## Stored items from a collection
▬▬▬▬▬▬
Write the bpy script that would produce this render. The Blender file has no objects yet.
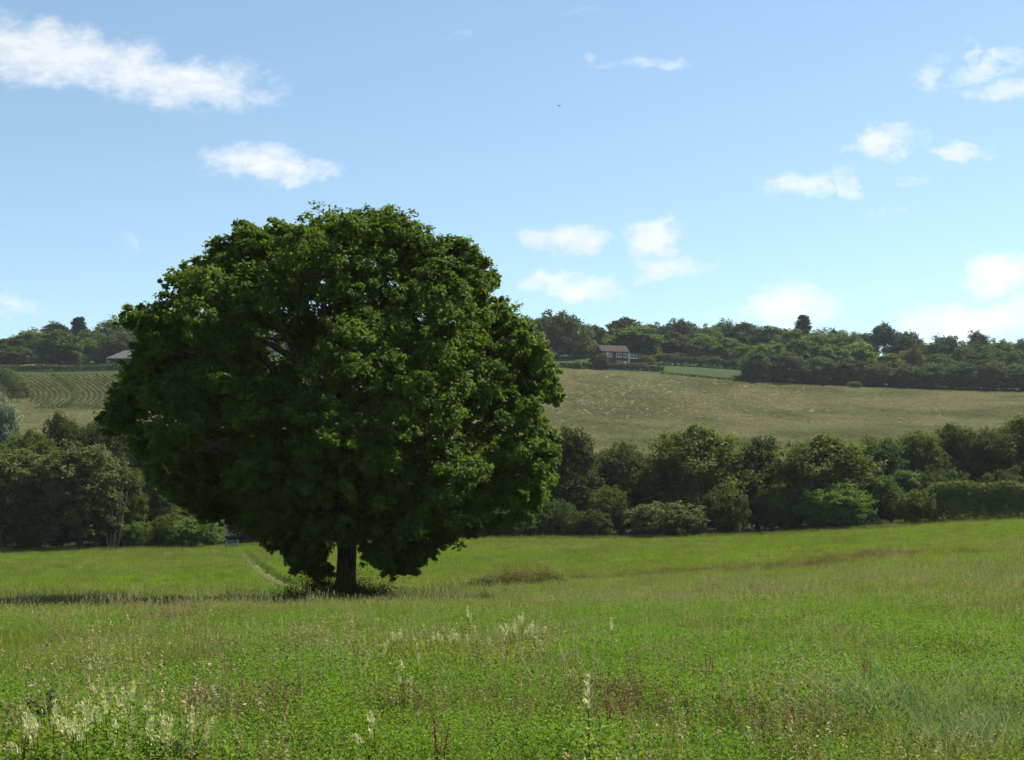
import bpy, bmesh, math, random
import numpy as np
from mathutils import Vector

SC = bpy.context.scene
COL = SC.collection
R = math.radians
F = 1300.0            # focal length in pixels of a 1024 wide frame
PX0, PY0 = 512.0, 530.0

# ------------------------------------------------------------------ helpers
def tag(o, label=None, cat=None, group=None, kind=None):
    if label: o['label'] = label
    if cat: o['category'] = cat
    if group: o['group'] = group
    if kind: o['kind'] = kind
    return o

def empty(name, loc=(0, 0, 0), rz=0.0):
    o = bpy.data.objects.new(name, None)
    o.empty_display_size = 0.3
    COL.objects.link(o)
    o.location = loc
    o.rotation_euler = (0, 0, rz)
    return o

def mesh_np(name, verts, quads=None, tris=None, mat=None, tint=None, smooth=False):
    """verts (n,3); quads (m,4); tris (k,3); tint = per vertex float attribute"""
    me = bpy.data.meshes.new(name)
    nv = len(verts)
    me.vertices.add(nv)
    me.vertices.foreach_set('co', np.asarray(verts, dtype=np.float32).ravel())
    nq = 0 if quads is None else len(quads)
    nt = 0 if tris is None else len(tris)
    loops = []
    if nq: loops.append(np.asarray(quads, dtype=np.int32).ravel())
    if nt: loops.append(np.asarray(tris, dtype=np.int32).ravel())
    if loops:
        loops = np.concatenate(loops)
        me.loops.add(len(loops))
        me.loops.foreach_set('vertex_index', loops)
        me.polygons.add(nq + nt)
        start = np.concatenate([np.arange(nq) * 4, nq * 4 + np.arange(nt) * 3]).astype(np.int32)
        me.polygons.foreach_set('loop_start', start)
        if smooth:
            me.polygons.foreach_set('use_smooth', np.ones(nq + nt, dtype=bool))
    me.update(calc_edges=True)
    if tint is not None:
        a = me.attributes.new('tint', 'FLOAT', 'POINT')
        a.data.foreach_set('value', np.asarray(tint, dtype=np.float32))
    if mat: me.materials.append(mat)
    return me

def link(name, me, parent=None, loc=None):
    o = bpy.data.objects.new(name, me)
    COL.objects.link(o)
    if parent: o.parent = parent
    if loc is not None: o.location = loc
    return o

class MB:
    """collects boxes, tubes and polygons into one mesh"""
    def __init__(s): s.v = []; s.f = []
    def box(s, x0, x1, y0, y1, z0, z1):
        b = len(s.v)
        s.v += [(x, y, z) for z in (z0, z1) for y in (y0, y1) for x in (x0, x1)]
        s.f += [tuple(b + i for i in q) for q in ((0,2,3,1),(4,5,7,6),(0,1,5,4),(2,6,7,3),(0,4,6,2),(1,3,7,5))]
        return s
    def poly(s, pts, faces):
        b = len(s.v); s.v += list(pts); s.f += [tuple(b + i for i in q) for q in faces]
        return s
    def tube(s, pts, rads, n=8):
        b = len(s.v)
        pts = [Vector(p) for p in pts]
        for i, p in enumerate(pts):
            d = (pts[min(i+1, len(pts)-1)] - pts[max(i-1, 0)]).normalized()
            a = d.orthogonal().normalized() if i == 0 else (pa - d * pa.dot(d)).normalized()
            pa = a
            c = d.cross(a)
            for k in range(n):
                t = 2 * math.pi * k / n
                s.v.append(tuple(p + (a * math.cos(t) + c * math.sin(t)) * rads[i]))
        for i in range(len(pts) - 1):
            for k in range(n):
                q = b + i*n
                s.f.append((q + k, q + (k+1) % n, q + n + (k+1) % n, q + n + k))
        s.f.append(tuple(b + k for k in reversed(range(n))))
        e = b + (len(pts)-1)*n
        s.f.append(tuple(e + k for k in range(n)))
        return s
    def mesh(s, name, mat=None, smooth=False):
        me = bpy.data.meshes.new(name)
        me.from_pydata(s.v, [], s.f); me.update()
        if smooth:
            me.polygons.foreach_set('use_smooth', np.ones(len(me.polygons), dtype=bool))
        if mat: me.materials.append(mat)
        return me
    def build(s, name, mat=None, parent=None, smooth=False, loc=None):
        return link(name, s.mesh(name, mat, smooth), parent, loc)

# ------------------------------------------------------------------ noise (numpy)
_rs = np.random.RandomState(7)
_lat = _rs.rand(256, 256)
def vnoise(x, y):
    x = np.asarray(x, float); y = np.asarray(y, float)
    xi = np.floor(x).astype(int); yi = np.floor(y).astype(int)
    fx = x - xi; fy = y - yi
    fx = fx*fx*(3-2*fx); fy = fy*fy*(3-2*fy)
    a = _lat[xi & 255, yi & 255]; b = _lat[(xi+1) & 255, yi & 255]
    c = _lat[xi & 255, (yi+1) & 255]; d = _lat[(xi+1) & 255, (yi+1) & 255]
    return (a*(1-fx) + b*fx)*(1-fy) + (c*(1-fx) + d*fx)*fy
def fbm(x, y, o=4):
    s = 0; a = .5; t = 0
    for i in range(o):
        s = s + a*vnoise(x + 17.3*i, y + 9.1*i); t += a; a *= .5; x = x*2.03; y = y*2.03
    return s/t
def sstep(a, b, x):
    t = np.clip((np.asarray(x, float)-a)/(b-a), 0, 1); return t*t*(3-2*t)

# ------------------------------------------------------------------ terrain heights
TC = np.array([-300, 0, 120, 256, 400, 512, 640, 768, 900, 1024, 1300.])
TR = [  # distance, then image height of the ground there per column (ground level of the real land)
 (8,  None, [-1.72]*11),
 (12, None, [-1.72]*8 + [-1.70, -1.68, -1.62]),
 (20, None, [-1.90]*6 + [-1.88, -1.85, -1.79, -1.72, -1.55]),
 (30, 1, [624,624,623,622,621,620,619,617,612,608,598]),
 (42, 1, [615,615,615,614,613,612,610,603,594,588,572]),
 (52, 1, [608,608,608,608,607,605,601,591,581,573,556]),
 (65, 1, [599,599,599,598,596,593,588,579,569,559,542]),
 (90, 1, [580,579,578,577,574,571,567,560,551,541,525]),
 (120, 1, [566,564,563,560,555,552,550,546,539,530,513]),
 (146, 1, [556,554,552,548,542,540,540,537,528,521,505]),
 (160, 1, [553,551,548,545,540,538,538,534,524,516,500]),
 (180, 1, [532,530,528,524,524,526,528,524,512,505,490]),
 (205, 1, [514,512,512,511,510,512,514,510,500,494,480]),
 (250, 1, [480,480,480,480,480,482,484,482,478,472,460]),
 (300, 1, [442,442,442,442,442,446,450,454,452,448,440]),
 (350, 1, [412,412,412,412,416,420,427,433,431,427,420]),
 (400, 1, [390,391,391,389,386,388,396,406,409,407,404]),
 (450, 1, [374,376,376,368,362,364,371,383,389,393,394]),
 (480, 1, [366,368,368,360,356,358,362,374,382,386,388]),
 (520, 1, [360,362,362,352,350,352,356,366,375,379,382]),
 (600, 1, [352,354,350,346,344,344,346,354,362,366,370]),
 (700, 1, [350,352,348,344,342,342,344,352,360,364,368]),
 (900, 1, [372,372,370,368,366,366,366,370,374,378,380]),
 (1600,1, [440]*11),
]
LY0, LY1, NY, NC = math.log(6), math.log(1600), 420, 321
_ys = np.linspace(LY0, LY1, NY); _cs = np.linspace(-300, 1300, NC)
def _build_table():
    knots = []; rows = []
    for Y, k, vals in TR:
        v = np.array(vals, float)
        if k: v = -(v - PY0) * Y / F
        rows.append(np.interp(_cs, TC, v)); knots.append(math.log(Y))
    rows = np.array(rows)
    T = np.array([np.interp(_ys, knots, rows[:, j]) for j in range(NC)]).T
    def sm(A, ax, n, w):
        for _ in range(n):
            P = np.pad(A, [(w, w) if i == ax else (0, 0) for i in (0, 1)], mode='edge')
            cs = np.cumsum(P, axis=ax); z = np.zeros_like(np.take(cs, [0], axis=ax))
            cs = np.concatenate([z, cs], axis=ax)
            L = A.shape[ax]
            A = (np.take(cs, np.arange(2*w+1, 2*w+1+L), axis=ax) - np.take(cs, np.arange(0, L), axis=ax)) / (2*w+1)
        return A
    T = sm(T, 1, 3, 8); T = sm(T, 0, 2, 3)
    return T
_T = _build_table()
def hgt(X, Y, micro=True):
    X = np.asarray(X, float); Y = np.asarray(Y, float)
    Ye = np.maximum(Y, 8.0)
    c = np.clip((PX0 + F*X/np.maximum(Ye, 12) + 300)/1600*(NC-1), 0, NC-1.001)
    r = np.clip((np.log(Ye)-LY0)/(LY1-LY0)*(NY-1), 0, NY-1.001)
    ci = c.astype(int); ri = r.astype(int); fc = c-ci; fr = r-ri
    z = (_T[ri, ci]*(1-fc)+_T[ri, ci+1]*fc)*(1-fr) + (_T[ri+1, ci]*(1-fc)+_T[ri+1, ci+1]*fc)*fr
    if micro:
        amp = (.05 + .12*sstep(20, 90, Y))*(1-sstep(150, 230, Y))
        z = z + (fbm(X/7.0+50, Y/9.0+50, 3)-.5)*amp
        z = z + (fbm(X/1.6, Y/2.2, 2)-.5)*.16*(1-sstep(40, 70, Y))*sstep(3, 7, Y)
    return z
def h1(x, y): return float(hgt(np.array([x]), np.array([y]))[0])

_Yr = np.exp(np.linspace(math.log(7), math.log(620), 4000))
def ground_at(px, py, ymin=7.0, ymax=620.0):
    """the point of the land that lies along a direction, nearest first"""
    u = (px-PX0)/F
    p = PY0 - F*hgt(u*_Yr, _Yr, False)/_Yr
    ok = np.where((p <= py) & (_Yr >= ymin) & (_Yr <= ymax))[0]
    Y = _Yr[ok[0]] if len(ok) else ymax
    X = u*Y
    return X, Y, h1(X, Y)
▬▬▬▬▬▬
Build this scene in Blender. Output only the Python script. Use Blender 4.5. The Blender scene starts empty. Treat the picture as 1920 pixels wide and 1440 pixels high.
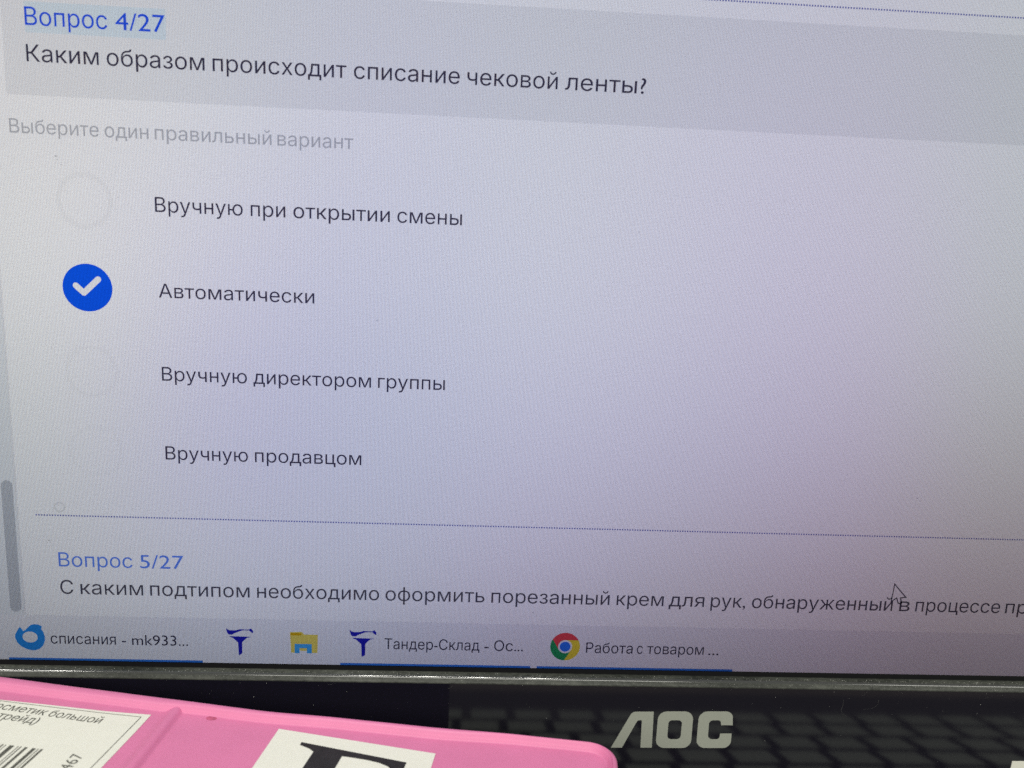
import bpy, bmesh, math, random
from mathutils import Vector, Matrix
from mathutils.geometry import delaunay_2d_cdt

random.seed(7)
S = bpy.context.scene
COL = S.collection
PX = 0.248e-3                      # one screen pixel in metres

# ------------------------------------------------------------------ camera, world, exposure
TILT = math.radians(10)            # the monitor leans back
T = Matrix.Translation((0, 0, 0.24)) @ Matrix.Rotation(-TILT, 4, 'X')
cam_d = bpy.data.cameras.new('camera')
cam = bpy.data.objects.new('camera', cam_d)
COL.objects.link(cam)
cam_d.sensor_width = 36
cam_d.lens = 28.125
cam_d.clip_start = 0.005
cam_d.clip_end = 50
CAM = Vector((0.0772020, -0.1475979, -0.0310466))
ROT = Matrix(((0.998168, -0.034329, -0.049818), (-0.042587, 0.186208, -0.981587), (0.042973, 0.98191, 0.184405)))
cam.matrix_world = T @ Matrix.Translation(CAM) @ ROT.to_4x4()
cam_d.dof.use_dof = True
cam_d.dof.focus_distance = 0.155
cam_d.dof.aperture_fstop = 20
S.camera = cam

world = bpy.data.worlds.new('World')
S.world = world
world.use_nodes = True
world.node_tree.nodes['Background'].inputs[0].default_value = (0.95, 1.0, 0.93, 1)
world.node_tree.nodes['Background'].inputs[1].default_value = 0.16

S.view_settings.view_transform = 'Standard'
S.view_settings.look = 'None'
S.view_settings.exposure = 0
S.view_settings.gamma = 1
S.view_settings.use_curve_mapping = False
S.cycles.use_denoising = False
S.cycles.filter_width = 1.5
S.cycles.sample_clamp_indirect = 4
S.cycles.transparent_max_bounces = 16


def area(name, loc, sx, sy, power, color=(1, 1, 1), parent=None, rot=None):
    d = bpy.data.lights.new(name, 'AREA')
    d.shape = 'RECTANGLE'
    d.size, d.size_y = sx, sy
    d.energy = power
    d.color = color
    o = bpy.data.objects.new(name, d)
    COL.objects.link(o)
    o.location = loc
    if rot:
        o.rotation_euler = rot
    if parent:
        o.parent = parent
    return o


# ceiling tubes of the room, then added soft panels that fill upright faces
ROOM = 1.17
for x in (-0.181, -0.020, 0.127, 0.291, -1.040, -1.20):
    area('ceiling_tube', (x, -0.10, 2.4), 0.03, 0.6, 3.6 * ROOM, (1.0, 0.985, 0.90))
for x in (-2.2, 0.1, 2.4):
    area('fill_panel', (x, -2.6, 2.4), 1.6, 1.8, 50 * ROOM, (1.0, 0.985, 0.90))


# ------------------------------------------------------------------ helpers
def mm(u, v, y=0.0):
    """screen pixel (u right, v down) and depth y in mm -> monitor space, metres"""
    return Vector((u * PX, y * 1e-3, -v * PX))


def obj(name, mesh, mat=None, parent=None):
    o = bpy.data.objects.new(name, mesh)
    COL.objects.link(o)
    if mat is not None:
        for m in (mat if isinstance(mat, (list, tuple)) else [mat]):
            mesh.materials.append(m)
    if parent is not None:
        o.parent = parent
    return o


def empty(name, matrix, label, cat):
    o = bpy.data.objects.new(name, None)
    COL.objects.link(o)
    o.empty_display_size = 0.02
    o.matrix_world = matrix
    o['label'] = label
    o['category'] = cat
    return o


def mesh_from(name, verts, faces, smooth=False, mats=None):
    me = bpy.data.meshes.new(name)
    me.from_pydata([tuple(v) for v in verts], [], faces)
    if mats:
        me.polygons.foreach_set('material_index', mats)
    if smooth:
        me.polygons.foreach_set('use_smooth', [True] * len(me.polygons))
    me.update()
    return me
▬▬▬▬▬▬
## GIVEN REQUEST
From the entries, copy out each line containing the word "pixels".

## WRITTEN REPLY
F = 1300.0            # focal length in pixels of a 1024 wide frame
Build this scene in Blender. Output only the Python script. Use Blender 4.5. The Blender scene starts empty. Treat the picture as 1920 pixels wide and 1440 pixels high.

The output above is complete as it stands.